Now I have a direction to work with, but I wanted to make sure that we have explored the best option possible. Therefore, I played around a vertical layout vs. horizontal layout on version C. In order to weigh in the pros and cons between the two, I also mapped out all the potential scenarios on the horizontal vs. vertical layouts. Even though the vertical layout fits longer entity names as opposed to the horizontal layout, users still favor the horizontal version of version C because the clear relationship between pipeline and output repo. The position makes more sense, and the arrow adds directionality to further indicate the relationship between pipeline and output repo.

Another user insight that we gathered post launch is that the visual representations of repos and pipelines aren’t intuitive enough.

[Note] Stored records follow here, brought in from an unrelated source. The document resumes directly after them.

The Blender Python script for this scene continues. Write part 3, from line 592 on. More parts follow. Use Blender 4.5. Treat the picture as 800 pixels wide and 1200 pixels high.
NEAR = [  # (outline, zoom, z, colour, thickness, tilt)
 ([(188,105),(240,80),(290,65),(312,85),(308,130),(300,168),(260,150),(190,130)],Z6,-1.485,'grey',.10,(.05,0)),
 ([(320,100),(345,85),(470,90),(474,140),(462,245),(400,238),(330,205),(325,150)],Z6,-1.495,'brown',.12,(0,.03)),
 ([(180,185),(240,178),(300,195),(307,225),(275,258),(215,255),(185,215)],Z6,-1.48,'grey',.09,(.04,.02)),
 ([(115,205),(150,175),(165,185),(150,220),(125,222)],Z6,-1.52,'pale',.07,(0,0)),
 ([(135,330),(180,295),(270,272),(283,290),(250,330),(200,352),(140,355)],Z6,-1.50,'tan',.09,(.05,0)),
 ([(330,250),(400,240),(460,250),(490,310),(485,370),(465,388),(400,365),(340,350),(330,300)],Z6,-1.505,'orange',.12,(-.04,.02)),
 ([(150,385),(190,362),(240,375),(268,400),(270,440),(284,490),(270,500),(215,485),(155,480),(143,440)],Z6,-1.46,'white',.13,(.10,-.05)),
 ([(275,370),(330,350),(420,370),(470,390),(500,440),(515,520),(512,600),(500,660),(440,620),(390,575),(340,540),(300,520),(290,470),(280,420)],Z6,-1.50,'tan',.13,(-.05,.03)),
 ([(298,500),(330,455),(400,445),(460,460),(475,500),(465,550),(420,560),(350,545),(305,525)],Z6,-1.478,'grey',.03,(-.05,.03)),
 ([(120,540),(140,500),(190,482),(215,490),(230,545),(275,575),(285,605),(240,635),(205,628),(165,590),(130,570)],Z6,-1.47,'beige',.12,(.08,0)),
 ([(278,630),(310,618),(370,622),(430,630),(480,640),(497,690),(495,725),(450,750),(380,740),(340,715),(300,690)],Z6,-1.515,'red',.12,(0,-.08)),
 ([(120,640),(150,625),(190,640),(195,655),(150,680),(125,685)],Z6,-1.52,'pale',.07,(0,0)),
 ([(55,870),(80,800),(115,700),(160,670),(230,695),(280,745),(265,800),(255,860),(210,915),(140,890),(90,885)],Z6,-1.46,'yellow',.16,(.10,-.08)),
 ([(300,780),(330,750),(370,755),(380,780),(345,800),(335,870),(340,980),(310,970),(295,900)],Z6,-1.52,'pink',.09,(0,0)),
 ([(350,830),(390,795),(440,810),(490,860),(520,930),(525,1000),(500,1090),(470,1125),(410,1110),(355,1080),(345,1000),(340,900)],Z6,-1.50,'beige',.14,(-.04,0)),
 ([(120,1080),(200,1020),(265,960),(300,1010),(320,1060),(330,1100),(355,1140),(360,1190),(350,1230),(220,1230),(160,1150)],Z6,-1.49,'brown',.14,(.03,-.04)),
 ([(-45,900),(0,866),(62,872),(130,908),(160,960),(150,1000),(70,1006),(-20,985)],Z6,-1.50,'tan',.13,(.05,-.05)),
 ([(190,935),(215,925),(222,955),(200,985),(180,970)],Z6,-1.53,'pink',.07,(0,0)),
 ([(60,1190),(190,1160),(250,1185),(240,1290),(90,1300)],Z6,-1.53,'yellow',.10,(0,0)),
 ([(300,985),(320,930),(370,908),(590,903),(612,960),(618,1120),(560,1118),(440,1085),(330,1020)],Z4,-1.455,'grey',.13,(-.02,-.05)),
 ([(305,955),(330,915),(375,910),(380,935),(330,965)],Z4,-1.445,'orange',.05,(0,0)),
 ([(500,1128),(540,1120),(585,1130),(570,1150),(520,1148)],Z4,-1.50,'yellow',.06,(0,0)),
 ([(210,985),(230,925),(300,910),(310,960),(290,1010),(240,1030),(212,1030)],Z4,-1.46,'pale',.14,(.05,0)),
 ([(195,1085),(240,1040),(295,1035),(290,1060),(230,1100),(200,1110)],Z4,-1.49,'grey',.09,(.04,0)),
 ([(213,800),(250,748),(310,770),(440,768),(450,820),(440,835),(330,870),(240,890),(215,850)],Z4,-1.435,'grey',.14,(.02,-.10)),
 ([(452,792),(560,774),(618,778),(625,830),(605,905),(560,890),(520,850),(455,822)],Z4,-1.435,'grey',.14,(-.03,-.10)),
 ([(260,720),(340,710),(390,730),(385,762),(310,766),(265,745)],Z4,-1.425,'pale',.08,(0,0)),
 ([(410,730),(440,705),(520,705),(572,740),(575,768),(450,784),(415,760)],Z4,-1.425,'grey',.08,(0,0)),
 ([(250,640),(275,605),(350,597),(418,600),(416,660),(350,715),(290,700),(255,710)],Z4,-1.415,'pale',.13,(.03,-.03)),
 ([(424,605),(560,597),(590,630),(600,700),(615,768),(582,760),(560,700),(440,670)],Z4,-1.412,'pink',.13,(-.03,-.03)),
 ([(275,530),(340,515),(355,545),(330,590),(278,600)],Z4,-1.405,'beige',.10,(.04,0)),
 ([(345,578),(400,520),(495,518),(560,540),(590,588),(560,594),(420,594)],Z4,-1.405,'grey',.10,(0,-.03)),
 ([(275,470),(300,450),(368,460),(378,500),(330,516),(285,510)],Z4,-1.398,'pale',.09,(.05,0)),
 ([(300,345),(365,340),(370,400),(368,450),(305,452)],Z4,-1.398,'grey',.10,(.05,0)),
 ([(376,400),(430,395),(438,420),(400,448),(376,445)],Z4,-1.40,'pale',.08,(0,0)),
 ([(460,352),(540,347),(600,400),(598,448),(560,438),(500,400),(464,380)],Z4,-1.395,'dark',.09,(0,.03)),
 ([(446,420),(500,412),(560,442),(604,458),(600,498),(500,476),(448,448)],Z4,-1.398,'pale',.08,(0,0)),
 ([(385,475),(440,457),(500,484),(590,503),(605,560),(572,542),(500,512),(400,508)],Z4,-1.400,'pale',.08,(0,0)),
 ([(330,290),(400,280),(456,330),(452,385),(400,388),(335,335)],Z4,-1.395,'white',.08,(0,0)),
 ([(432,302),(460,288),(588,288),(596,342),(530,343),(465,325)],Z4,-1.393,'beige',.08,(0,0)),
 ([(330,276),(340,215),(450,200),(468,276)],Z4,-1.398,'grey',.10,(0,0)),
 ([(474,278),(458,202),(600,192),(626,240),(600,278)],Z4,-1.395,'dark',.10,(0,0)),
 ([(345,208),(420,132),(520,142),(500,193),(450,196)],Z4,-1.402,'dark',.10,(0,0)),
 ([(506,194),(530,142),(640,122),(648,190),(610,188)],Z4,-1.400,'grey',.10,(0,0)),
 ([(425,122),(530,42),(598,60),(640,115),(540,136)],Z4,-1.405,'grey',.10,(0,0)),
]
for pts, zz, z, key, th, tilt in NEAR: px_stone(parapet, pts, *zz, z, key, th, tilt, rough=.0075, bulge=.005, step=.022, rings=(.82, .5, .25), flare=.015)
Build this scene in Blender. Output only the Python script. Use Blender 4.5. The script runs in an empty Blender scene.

Exploration of different DAG Node representations by Eliana

Therefore, I did a few more explorations of different iconographies. These were tested again with users during sales team, and we have our user favorite direction on the right hand side above.

Final Directions by Eliana

When I put the original DAG design along side with the combo node design, it does shorten the length by a large extent.

Final directions by Eliana

In collaboration with a new design hire, we also reaccessed the global design system.

Accessibility pass on the colors (in collaboration with another designer)

Most importantly, we did an accessibility pass on all the colors and typographies. We did user testings on the typography pairing and made some tweaks to this foundation.

Typography paring testing ( (in collaboration with another designer)

The most important takeaway for me is that we don’t always have the perfect condition when designing. There might not be any examples out there for you to draw references. It is paramount to be able to make educated hypothesis, test, experiment, tweak and repeat.